» **Data provided**:
>> Start

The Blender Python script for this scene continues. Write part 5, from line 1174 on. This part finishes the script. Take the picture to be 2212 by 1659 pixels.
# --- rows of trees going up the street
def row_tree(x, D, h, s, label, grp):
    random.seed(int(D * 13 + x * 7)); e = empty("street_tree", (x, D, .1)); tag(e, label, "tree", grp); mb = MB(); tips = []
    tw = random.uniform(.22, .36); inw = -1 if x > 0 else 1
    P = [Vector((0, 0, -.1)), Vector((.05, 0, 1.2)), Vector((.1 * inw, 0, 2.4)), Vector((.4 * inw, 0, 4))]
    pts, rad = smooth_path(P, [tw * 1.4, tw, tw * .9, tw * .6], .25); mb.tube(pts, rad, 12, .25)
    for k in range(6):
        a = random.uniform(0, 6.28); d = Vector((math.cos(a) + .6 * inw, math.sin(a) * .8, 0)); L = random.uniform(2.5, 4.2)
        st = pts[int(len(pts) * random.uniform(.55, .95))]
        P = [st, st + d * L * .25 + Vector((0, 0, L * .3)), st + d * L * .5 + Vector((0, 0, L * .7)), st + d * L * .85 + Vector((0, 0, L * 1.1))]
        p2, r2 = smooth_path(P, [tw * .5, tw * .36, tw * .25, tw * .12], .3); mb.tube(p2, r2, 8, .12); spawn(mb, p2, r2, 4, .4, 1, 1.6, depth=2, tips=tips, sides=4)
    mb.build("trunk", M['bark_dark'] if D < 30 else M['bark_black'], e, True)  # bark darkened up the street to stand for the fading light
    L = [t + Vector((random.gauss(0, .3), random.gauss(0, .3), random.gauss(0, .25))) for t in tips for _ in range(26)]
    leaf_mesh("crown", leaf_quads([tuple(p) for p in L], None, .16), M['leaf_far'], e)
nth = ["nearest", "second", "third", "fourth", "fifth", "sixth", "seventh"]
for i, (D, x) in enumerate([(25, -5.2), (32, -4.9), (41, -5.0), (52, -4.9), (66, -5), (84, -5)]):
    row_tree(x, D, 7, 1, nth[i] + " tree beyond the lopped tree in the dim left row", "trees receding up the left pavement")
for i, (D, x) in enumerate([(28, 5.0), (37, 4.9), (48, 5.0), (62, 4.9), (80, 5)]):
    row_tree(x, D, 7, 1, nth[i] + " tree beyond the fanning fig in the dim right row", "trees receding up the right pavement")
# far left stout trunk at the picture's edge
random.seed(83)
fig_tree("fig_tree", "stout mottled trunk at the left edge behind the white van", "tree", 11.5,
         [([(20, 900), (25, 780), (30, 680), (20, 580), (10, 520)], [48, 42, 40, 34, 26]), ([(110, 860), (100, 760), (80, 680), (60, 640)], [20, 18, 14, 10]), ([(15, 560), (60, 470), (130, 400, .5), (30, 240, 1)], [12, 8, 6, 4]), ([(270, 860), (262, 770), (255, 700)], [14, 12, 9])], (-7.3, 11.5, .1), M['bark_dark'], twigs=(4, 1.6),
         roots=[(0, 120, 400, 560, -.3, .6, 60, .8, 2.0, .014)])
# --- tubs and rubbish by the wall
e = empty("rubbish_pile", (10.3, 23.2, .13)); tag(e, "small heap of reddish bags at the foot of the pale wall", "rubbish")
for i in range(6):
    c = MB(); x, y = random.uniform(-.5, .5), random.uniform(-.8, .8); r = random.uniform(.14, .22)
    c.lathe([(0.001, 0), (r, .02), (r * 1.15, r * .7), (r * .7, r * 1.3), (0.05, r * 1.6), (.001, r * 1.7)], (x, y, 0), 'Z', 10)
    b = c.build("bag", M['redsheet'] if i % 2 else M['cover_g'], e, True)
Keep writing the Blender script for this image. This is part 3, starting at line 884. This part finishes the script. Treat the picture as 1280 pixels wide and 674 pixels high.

>> End

Quote all of the entries exactly as they appear.

The Blender Python script for this scene continues. Write part 5, from line 1174 on. This part finishes the script. Take the picture to be 2212 by 1659 pixels.
# --- rows of trees going up the street
def row_tree(x, D, h, s, label, grp):
    random.seed(int(D * 13 + x * 7)); e = empty("street_tree", (x, D, .1)); tag(e, label, "tree", grp); mb = MB(); tips = []
    tw = random.uniform(.22, .36); inw = -1 if x > 0 else 1
    P = [Vector((0, 0, -.1)), Vector((.05, 0, 1.2)), Vector((.1 * inw, 0, 2.4)), Vector((.4 * inw, 0, 4))]
    pts, rad = smooth_path(P, [tw * 1.4, tw, tw * .9, tw * .6], .25); mb.tube(pts, rad, 12, .25)
    for k in range(6):
        a = random.uniform(0, 6.28); d = Vector((math.cos(a) + .6 * inw, math.sin(a) * .8, 0)); L = random.uniform(2.5, 4.2)
        st = pts[int(len(pts) * random.uniform(.55, .95))]
        P = [st, st + d * L * .25 + Vector((0, 0, L * .3)), st + d * L * .5 + Vector((0, 0, L * .7)), st + d * L * .85 + Vector((0, 0, L * 1.1))]
        p2, r2 = smooth_path(P, [tw * .5, tw * .36, tw * .25, tw * .12], .3); mb.tube(p2, r2, 8, .12); spawn(mb, p2, r2, 4, .4, 1, 1.6, depth=2, tips=tips, sides=4)
    mb.build("trunk", M['bark_dark'] if D < 30 else M['bark_black'], e, True)  # bark darkened up the street to stand for the fading light
    L = [t + Vector((random.gauss(0, .3), random.gauss(0, .3), random.gauss(0, .25))) for t in tips for _ in range(26)]
    leaf_mesh("crown", leaf_quads([tuple(p) for p in L], None, .16), M['leaf_far'], e)
nth = ["nearest", "second", "third", "fourth", "fifth", "sixth", "seventh"]
for i, (D, x) in enumerate([(25, -5.2), (32, -4.9), (41, -5.0), (52, -4.9), (66, -5), (84, -5)]):
    row_tree(x, D, 7, 1, nth[i] + " tree beyond the lopped tree in the dim left row", "trees receding up the left pavement")
for i, (D, x) in enumerate([(28, 5.0), (37, 4.9), (48, 5.0), (62, 4.9), (80, 5)]):
    row_tree(x, D, 7, 1, nth[i] + " tree beyond the fanning fig in the dim right row", "trees receding up the right pavement")
# far left stout trunk at the picture's edge
random.seed(83)
fig_tree("fig_tree", "stout mottled trunk at the left edge behind the white van", "tree", 11.5,
         [([(20, 900), (25, 780), (30, 680), (20, 580), (10, 520)], [48, 42, 40, 34, 26]), ([(110, 860), (100, 760), (80, 680), (60, 640)], [20, 18, 14, 10]), ([(15, 560), (60, 470), (130, 400, .5), (30, 240, 1)], [12, 8, 6, 4]), ([(270, 860), (262, 770), (255, 700)], [14, 12, 9])], (-7.3, 11.5, .1), M['bark_dark'], twigs=(4, 1.6),
         roots=[(0, 120, 400, 560, -.3, .6, 60, .8, 2.0, .014)])
# --- tubs and rubbish by the wall
e = empty("rubbish_pile", (10.3, 23.2, .13)); tag(e, "small heap of reddish bags at the foot of the pale wall", "rubbish")
for i in range(6):
    c = MB(); x, y = random.uniform(-.5, .5), random.uniform(-.8, .8); r = random.uniform(.14, .22)
    c.lathe([(0.001, 0), (r, .02), (r * 1.15, r * .7), (r * .7, r * 1.3), (0.05, r * 1.6), (.001, r * 1.7)], (x, y, 0), 'Z', 10)
    b = c.build("bag", M['redsheet'] if i % 2 else M['cover_g'], e, True)
Keep writing the Blender script for this image. This is part 3, starting at line 884. This part finishes the script. Treat the picture as 1280 pixels wide and 674 pixels high.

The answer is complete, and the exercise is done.